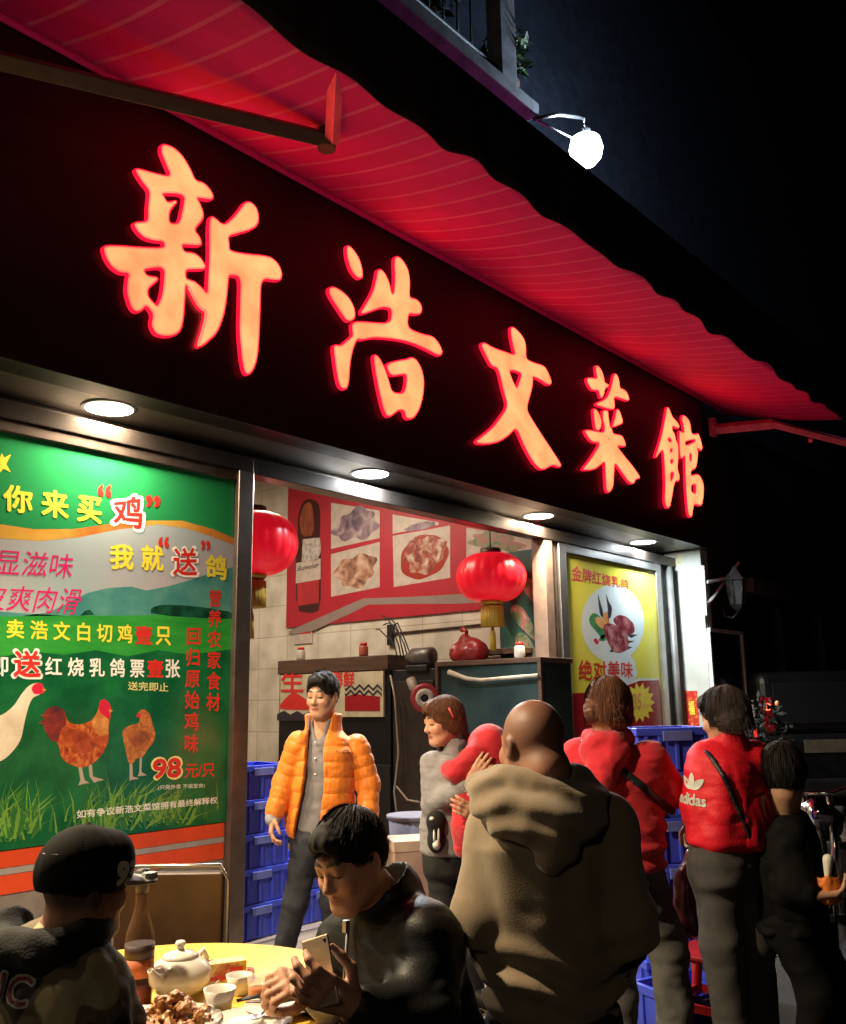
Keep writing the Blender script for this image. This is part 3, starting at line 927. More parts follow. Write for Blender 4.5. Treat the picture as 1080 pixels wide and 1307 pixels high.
S.add(c4([(548, 810), (600, 795), (645, 805), (655, 840), (625, 880), (585, 875), (555, 845)]), multi_noise('ink_henwing', [(0.3, (0.14, 0.035, 0.012)), (0.6, (0.40, 0.12, 0.03))], 18, 0.3), n=n0 + 0.006, smooth=2)
S.add(c4([(588, 738), (598, 720), (612, 728), (606, 745)]), I_comb, n=n0 + 0.006, smooth=1)
S.add(c4([(470, 705), (488, 712), (472, 722)]), I_gold, n=n0 + 0.0068)
S.add(c4([(180, 610), (196, 622), (180, 630)]), I_gold, n=n0 + 0.0068)
for a in ([(335, 955), (350, 958), (362, 1015), (385, 1030), (360, 1032), (335, 1040), (345, 1015)], [(380, 945), (395, 950), (400, 1000), (450, 1015), (425, 1020), (405, 1028), (385, 1000)]):
    S.add(c4(a), I_leg, n=n0 + 0.0045)
S.add(c4([(525, 800), (560, 775), (600, 770), (608, 735), (590, 735), (605, 710), (625, 705), (650, 725), (660, 770), (675, 810), (668, 850), (640, 880), (620, 915), (590, 920), (575, 945), (555, 945), (540, 870)]), I_hen, n=n0 + 0.005, smooth=2)
for a in ([(560, 935), (572, 935), (575, 1000), (605, 1010), (570, 1015), (560, 1020)], [(605, 915), (615, 915), (612, 980), (636, 995), (595, 1000), (603, 980)]):
    S.add(c4(a), I_leg, n=n0 + 0.0045)
# grass blades
for k in range(300):
    bx = rng.choice([rng.normal(60, 60), rng.normal(480, 90), rng.normal(720, 60), rng.uniform(-900, 1010)])
    by = 1260 - (bx) * 0.09 + rng.uniform(-40, 30)
    if bx < 0: by = 1270 + rng.uniform(-30, 20)
    hgt = rng.uniform(60, 240) if bx < 600 else rng.uniform(50, 140)
    lean = rng.normal(25, 80)
    w = rng.uniform(3, 7)
    pts = [(bx - w, by), (bx + w, by), (bx + lean * 0.35 + w * 0.7, by - hgt * 0.6), (bx + lean, by - hgt), (bx + lean * 0.3 - w * 0.5, by - hgt * 0.6)]
    uv = PX(c4(pts))
    if min(v for u, v in uv) < z0 + 0.003 or max(u for u, v in uv) > XR or min(u for u, v in uv) < XL: continue
    S.add(uv, I_grass if rng.random() < 0.45 else I_grass2, px=False, n=n0 + 0.004 + k * 1e-5)
S.build('artwork', GP)
nt_ = n0 + 0.0095
q4 = lambda x0, y0, x1, y1, slope, h: [(x0, y0 + h), (x1, y1 + h), (x1, y1), (x0, y0)]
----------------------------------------
**EXERCISE INSTRUCTIONS**
Write out again every line above exactly as given; the pictures do not belong in the copy.

**EXPECTED ANSWER**
Keep writing the Blender script for this image. This is part 3, starting at line 927. More parts follow. Write for Blender 4.5. Treat the picture as 1080 pixels wide and 1307 pixels high.
S.add(c4([(548, 810), (600, 795), (645, 805), (655, 840), (625, 880), (585, 875), (555, 845)]), multi_noise('ink_henwing', [(0.3, (0.14, 0.035, 0.012)), (0.6, (0.40, 0.12, 0.03))], 18, 0.3), n=n0 + 0.006, smooth=2)
S.add(c4([(588, 738), (598, 720), (612, 728), (606, 745)]), I_comb, n=n0 + 0.006, smooth=1)
S.add(c4([(470, 705), (488, 712), (472, 722)]), I_gold, n=n0 + 0.0068)
S.add(c4([(180, 610), (196, 622), (180, 630)]), I_gold, n=n0 + 0.0068)
for a in ([(335, 955), (350, 958), (362, 1015), (385, 1030), (360, 1032), (335, 1040), (345, 1015)], [(380, 945), (395, 950), (400, 1000), (450, 1015), (425, 1020), (405, 1028), (385, 1000)]):
    S.add(c4(a), I_leg, n=n0 + 0.0045)
S.add(c4([(525, 800), (560, 775), (600, 770), (608, 735), (590, 735), (605, 710), (625, 705), (650, 725), (660, 770), (675, 810), (668, 850), (640, 880), (620, 915), (590, 920), (575, 945), (555, 945), (540, 870)]), I_hen, n=n0 + 0.005, smooth=2)
for a in ([(560, 935), (572, 935), (575, 1000), (605, 1010), (570, 1015), (560, 1020)], [(605, 915), (615, 915), (612, 980), (636, 995), (595, 1000), (603, 980)]):
    S.add(c4(a), I_leg, n=n0 + 0.0045)
# grass blades
for k in range(300):
    bx = rng.choice([rng.normal(60, 60), rng.normal(480, 90), rng.normal(720, 60), rng.uniform(-900, 1010)])
    by = 1260 - (bx) * 0.09 + rng.uniform(-40, 30)
    if bx < 0: by = 1270 + rng.uniform(-30, 20)
    hgt = rng.uniform(60, 240) if bx < 600 else rng.uniform(50, 140)
    lean = rng.normal(25, 80)
    w = rng.uniform(3, 7)
    pts = [(bx - w, by), (bx + w, by), (bx + lean * 0.35 + w * 0.7, by - hgt * 0.6), (bx + lean, by - hgt), (bx + lean * 0.3 - w * 0.5, by - hgt * 0.6)]
    uv = PX(c4(pts))
    if min(v for u, v in uv) < z0 + 0.003 or max(u for u, v in uv) > XR or min(u for u, v in uv) < XL: continue
    S.add(uv, I_grass if rng.random() < 0.45 else I_grass2, px=False, n=n0 + 0.004 + k * 1e-5)
S.build('artwork', GP)
nt_ = n0 + 0.0095
q4 = lambda x0, y0, x1, y1, slope, h: [(x0, y0 + h), (x1, y1 + h), (x1, y1), (x0, y0)]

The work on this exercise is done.